Lease payments are discounted using the interest rate implicit in the lease. If that rate cannot be readily determined, which is generally the case for leases in the Group, the incremental borrowing rate is used. The incremental borrowing rate is unique to each country and class of assets therein and is based on the Group’s cost of debt, adjusted for factors specific to individual lessees and their borrowing capacity.
The Group is exposed to potential future increases in variable lease payments based on an index or a rate, which are not included in the lease obligation until they take effect.
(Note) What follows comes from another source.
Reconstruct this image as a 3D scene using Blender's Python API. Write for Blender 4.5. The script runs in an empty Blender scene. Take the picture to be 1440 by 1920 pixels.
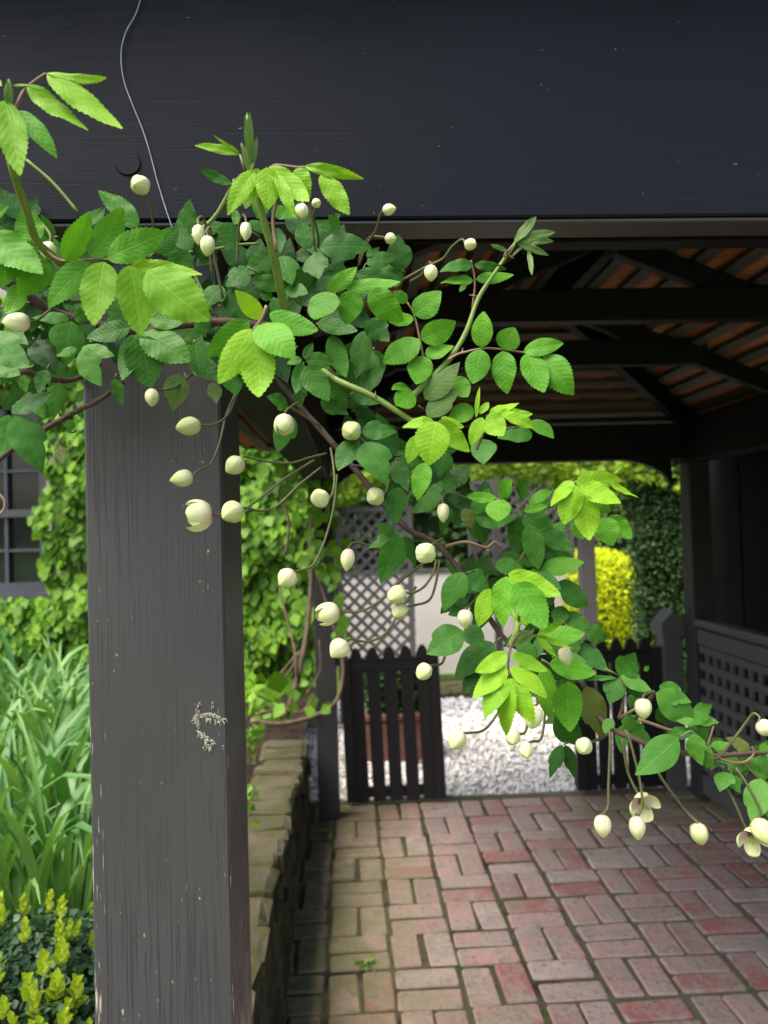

(b) Maturity of lease obligations – contractual undiscounted cash flows
2022 US$m | 2021 US$m | |
Less than one year | 60 | 58 |
One to two years | 49 | 54 |
Two to three years | 32 | 40 |
Three to four years | 21 | 25 |
Four to five years | 12 | 16 |
Over five years | 29 | 37 |
Total undiscounted lease obligations at 31 March | 203 | 230 |
(c) Amounts recognised in the Group income statement
Notes | 2022 US$m | 2021 US$m | |
Depreciation charge for right-of-use assets: | |||
Land and buildings | 22 | 39 | 40 |
Motor vehicles | 22 | 6 | 6 |
Plant and equipment | 22 | 11 | 9 |
Total depreciation charge for right-of-use assets | 56 | 55 | |
Interest expense | 15 | 8 | 10 |
Expense relating to the lease of low-value assets | 10 | 8 | |
Total | 74 | 73 |
We had no material sublease income in the current or prior year.
(d) Amounts recognised in the Group cash flow statement
During the year lease payments of US$66m (2021: US$66m) comprised US$57m (2021: US$56m) for repayments of principal and US$9m (2021: US$10m) for payments of interest.
(e) Lease commitments
The Group’s commitments for lease agreements where the term has not yet commenced total US$2m (2021: US$1m); such amounts are not recognised as lease obligations or right-of-use assets.